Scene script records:
# # # #
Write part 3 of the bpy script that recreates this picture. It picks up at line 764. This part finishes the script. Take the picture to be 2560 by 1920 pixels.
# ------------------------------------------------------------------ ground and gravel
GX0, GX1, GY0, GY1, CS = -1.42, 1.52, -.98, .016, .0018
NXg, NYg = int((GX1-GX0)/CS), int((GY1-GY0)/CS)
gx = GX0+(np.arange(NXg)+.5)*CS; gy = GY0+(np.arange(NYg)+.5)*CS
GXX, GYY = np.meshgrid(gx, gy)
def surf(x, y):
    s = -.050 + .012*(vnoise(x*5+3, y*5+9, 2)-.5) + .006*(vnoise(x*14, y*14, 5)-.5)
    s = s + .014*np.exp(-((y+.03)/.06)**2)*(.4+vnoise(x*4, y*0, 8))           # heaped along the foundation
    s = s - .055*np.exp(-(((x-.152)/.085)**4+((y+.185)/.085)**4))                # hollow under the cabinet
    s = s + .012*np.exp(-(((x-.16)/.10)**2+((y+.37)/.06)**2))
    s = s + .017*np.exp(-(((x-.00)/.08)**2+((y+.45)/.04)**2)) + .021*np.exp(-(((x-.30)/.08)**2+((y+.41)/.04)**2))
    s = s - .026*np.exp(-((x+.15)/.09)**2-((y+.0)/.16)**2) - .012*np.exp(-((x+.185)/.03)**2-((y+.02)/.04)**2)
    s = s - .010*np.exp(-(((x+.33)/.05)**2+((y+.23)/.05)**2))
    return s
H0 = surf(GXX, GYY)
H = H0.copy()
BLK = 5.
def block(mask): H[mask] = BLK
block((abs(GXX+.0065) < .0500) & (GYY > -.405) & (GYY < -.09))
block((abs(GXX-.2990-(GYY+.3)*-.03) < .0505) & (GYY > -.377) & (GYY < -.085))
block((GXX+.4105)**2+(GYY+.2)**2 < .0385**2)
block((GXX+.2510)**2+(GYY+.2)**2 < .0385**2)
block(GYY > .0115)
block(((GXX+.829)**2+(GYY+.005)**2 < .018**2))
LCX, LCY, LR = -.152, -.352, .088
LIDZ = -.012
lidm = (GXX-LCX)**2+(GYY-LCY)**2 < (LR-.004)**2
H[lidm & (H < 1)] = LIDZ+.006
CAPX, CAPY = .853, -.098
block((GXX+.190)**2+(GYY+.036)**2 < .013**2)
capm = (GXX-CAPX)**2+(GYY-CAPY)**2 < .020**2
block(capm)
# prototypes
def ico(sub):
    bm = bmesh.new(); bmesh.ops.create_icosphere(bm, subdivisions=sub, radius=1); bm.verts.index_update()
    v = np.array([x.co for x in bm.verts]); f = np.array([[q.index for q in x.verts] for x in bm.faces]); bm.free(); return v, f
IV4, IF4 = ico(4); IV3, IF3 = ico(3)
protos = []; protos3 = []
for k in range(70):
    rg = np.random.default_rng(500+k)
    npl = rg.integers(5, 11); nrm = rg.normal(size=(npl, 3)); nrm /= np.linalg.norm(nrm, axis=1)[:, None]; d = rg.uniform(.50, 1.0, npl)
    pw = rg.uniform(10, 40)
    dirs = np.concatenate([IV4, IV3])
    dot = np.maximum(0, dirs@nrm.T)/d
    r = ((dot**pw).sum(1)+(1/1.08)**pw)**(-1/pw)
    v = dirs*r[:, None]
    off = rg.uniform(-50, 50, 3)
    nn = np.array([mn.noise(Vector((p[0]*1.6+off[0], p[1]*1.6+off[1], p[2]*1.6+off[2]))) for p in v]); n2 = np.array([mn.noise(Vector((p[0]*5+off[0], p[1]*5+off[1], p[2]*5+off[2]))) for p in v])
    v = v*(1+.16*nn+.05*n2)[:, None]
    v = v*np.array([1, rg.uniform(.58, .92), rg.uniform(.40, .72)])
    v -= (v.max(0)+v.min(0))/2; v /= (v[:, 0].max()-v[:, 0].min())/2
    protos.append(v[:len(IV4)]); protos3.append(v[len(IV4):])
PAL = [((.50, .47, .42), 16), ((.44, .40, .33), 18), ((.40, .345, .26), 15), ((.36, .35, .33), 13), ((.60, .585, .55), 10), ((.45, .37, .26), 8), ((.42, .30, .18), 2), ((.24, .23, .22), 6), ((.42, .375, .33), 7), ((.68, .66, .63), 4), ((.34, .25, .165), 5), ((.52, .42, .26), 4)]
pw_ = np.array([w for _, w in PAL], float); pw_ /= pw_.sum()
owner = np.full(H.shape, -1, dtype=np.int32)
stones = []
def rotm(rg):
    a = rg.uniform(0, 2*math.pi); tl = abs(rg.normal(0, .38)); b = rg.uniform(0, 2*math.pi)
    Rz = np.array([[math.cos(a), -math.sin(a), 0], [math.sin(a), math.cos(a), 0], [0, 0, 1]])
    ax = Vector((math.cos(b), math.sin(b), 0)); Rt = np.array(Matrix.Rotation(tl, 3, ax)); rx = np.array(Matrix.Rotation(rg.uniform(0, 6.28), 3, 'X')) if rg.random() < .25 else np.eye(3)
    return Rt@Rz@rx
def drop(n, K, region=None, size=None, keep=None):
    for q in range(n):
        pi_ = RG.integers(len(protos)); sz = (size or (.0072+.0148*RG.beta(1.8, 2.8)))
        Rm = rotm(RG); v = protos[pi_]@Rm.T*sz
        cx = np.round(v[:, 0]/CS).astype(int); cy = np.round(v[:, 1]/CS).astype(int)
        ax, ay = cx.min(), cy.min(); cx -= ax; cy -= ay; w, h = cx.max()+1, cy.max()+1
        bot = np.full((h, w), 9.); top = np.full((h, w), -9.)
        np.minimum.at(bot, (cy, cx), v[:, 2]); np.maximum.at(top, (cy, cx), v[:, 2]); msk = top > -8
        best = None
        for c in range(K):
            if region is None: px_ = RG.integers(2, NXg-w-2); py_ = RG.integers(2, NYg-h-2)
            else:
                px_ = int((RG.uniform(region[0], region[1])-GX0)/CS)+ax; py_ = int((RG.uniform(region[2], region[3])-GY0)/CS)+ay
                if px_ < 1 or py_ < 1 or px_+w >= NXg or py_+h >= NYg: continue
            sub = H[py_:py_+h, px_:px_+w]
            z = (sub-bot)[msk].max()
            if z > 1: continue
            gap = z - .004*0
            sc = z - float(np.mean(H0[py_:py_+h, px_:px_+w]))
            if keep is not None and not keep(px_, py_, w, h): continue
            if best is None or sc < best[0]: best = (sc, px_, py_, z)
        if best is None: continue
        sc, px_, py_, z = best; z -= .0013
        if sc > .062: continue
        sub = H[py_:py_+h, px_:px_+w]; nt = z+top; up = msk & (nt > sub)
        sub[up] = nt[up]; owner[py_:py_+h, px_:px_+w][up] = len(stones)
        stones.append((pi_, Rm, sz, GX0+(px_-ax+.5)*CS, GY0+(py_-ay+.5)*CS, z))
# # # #
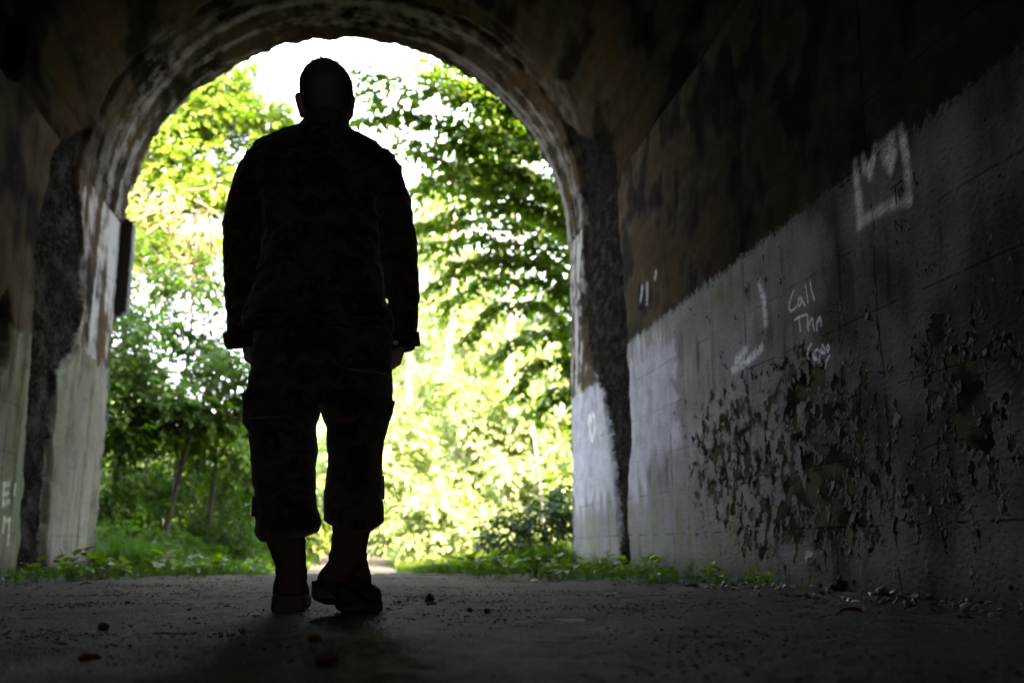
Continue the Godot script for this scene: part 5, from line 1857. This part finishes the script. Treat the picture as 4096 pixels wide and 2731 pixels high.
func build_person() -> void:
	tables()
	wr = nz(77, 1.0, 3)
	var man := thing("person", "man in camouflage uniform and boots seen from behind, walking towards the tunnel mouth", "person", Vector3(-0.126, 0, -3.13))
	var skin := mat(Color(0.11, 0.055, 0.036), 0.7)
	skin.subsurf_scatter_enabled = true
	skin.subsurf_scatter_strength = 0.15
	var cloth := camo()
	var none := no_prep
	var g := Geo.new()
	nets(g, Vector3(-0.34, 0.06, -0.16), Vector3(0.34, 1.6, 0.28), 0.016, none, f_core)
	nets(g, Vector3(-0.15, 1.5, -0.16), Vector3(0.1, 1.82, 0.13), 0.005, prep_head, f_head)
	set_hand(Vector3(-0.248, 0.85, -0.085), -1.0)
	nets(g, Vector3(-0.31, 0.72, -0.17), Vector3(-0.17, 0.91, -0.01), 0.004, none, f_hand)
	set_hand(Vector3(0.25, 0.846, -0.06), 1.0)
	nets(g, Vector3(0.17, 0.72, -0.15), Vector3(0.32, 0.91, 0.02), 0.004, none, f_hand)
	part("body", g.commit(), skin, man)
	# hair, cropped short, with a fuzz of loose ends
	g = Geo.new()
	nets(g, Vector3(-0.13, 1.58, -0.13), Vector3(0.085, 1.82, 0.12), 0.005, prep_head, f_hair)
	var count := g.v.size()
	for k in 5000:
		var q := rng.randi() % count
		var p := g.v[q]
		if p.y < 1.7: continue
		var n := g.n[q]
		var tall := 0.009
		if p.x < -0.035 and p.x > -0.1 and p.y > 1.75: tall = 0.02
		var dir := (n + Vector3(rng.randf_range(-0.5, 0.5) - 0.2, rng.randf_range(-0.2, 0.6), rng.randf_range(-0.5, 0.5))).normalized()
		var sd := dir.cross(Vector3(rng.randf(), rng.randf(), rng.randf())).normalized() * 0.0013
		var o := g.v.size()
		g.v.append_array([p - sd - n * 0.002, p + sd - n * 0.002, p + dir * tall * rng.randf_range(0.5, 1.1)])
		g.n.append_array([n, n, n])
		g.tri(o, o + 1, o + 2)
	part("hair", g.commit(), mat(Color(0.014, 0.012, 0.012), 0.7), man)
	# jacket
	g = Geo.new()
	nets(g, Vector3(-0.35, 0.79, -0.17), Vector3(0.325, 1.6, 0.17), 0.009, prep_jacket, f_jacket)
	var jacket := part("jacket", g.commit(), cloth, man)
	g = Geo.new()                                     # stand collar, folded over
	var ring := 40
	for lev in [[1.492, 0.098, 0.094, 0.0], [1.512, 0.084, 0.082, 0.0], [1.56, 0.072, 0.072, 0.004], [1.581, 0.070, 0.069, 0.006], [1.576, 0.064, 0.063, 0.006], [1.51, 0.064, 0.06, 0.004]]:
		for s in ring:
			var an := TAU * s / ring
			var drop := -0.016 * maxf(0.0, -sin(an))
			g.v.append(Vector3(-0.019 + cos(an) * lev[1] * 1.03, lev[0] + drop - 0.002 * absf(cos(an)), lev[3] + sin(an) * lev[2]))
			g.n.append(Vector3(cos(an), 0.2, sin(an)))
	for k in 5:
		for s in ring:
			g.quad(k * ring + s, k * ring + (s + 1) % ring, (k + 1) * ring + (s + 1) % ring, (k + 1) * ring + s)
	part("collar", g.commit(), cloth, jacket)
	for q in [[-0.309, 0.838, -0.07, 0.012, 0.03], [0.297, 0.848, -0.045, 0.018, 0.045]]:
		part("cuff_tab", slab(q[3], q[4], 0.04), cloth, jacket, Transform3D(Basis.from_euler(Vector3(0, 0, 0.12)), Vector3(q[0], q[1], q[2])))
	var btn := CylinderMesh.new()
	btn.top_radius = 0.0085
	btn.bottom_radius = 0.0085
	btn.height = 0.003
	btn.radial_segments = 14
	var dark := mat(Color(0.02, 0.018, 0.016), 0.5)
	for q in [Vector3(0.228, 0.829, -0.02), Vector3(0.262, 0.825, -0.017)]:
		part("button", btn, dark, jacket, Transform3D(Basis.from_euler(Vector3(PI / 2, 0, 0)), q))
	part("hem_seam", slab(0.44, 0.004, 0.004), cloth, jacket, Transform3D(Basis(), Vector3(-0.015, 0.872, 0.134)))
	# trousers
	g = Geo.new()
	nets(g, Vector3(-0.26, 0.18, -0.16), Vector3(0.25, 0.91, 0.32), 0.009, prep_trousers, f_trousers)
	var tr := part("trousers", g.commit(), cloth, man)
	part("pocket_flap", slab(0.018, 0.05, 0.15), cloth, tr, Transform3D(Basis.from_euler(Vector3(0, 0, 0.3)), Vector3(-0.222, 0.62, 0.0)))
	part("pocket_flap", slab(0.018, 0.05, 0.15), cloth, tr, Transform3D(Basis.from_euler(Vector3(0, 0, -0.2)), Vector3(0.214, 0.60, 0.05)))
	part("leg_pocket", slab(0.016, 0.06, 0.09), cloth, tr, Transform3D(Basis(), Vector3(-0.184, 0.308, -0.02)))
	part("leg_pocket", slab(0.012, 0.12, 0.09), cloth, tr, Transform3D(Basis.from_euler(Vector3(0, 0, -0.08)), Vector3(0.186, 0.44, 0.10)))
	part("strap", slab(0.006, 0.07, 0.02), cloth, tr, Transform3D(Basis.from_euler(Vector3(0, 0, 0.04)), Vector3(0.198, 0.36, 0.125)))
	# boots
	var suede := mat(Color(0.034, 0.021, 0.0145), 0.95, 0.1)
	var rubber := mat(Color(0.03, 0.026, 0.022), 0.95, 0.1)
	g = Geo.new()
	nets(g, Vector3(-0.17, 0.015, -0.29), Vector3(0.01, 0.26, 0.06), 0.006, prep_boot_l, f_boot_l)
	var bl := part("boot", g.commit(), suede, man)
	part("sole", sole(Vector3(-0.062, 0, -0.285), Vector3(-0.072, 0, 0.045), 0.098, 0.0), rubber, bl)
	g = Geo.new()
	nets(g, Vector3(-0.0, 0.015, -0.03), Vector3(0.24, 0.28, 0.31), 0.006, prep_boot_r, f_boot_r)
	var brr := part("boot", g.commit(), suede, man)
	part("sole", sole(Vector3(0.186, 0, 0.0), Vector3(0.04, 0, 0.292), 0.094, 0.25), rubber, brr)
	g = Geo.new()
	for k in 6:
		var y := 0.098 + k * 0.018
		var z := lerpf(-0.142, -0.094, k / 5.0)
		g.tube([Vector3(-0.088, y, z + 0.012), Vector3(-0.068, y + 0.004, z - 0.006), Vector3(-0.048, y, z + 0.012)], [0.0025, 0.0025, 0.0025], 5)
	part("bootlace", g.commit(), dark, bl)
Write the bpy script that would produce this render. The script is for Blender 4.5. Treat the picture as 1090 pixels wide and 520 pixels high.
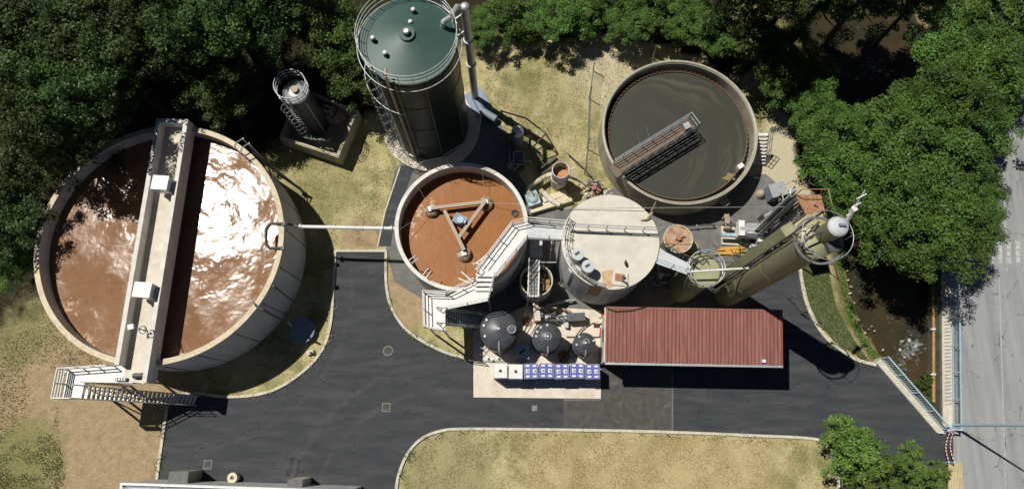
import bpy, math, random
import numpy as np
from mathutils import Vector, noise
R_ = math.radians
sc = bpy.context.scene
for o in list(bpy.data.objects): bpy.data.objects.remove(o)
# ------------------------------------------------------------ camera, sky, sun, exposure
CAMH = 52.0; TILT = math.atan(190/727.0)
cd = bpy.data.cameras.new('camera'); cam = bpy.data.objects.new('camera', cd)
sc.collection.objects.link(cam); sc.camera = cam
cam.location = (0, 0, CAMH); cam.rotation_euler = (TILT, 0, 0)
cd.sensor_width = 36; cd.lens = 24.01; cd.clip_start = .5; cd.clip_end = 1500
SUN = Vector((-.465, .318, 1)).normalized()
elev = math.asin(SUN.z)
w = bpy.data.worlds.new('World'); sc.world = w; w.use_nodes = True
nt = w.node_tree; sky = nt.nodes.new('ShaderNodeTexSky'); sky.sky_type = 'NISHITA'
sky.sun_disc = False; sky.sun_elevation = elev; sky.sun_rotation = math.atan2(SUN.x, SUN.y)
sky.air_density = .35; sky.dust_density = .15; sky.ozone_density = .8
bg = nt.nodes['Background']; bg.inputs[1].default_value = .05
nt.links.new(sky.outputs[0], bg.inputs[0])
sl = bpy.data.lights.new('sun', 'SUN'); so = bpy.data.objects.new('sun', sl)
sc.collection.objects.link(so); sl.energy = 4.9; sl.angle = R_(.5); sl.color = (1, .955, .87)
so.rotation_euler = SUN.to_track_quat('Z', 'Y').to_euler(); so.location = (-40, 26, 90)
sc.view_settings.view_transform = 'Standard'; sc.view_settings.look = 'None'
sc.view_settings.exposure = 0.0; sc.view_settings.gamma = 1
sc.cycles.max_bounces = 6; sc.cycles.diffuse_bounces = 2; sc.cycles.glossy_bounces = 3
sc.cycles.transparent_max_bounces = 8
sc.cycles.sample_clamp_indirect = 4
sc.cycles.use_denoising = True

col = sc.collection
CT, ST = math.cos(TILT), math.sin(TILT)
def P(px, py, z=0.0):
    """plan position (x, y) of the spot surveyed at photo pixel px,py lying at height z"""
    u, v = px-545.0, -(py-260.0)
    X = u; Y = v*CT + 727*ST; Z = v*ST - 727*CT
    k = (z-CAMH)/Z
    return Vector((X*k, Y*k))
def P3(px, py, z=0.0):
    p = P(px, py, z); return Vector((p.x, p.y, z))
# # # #
Everything from the line with "Write the bpy" down to the line with "sc.cycles.use_denoising = True" in the data above should be copied exactly, with both end lines kept and the pictures left out.

Write the bpy script that would produce this render. The script is for Blender 4.5. Treat the picture as 1090 pixels wide and 520 pixels high.
import bpy, math, random
import numpy as np
from mathutils import Vector, noise
R_ = math.radians
sc = bpy.context.scene
for o in list(bpy.data.objects): bpy.data.objects.remove(o)
# ------------------------------------------------------------ camera, sky, sun, exposure
CAMH = 52.0; TILT = math.atan(190/727.0)
cd = bpy.data.cameras.new('camera'); cam = bpy.data.objects.new('camera', cd)
sc.collection.objects.link(cam); sc.camera = cam
cam.location = (0, 0, CAMH); cam.rotation_euler = (TILT, 0, 0)
cd.sensor_width = 36; cd.lens = 24.01; cd.clip_start = .5; cd.clip_end = 1500
SUN = Vector((-.465, .318, 1)).normalized()
elev = math.asin(SUN.z)
w = bpy.data.worlds.new('World'); sc.world = w; w.use_nodes = True
nt = w.node_tree; sky = nt.nodes.new('ShaderNodeTexSky'); sky.sky_type = 'NISHITA'
sky.sun_disc = False; sky.sun_elevation = elev; sky.sun_rotation = math.atan2(SUN.x, SUN.y)
sky.air_density = .35; sky.dust_density = .15; sky.ozone_density = .8
bg = nt.nodes['Background']; bg.inputs[1].default_value = .05
nt.links.new(sky.outputs[0], bg.inputs[0])
sl = bpy.data.lights.new('sun', 'SUN'); so = bpy.data.objects.new('sun', sl)
sc.collection.objects.link(so); sl.energy = 4.9; sl.angle = R_(.5); sl.color = (1, .955, .87)
so.rotation_euler = SUN.to_track_quat('Z', 'Y').to_euler(); so.location = (-40, 26, 90)
sc.view_settings.view_transform = 'Standard'; sc.view_settings.look = 'None'
sc.view_settings.exposure = 0.0; sc.view_settings.gamma = 1
sc.cycles.max_bounces = 6; sc.cycles.diffuse_bounces = 2; sc.cycles.glossy_bounces = 3
sc.cycles.transparent_max_bounces = 8
sc.cycles.sample_clamp_indirect = 4
sc.cycles.use_denoising = True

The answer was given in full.